La plume comme un scalpel
Tout en dévoilant avec malice les étapes de fabrication d'un « caractère » puisqu'il les présente explicitement au lecteur, La Bruyère semble également s'amuser à révéler les rouages de l'écriture satirique dont relève la composition d'un « caractère ». Car la critique dans ce portrait s'avère double : critique de Pamphile comme imitateur des « grands » d'une part, mais aussi critique des « grands » à travers Pamphile d'autre part puisqu'il en singe les défauts ! Ainsi, lorsque Pamphile imite les « grands » en étant plein de « l'idée de sa grandeur, de ses alliances, de sa charge, de sa dignité », quand il dit « Mon ordre, mon cordon » et qu'« il l'étale ou [qu']il le cache par ostentation », cette imitation donne à voir le ridicule des « grands » eux-mêmes, gonflés de leur importance.
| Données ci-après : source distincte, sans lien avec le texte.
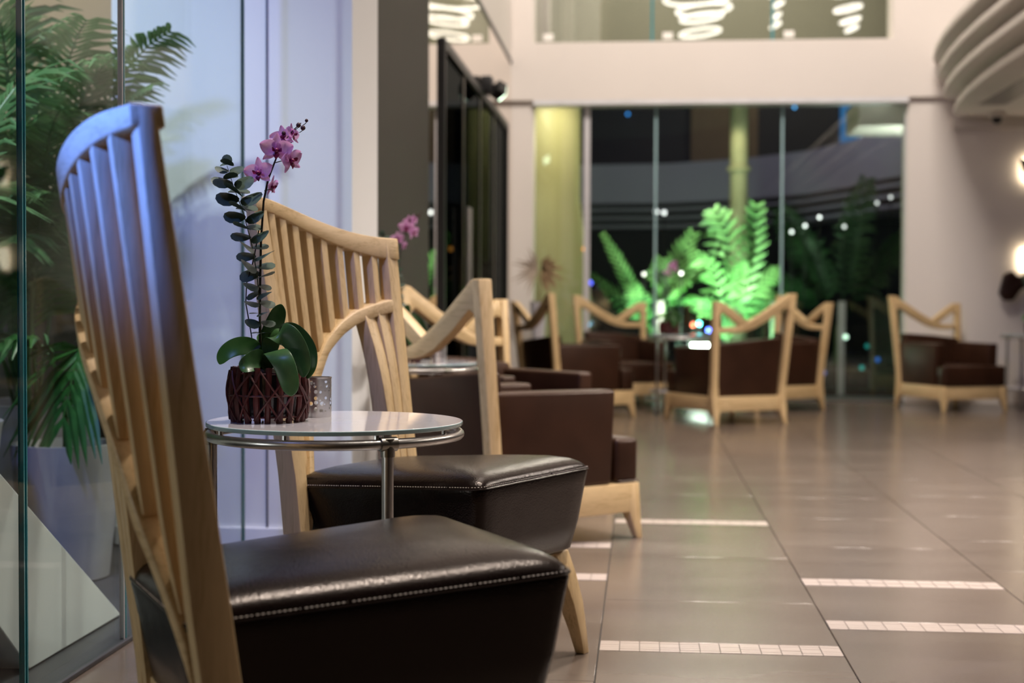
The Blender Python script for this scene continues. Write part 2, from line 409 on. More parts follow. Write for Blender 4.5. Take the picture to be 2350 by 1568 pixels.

La plume précise comme un scalpel de La Bruyère est en fait doublement incisive.
Conclusion
Le portrait de Pamphile concentre tout l'art de La Bruyère, en tant que portrait d'un « caractère » singulier faisant partie intégrante de la comédie sociale dont il expose au grand jour les coulisses, mais aussi en tant que modèle d'exposition et mode d'emploi d'écriture d'un « caractère » dont il manifeste toute la subtile ironie.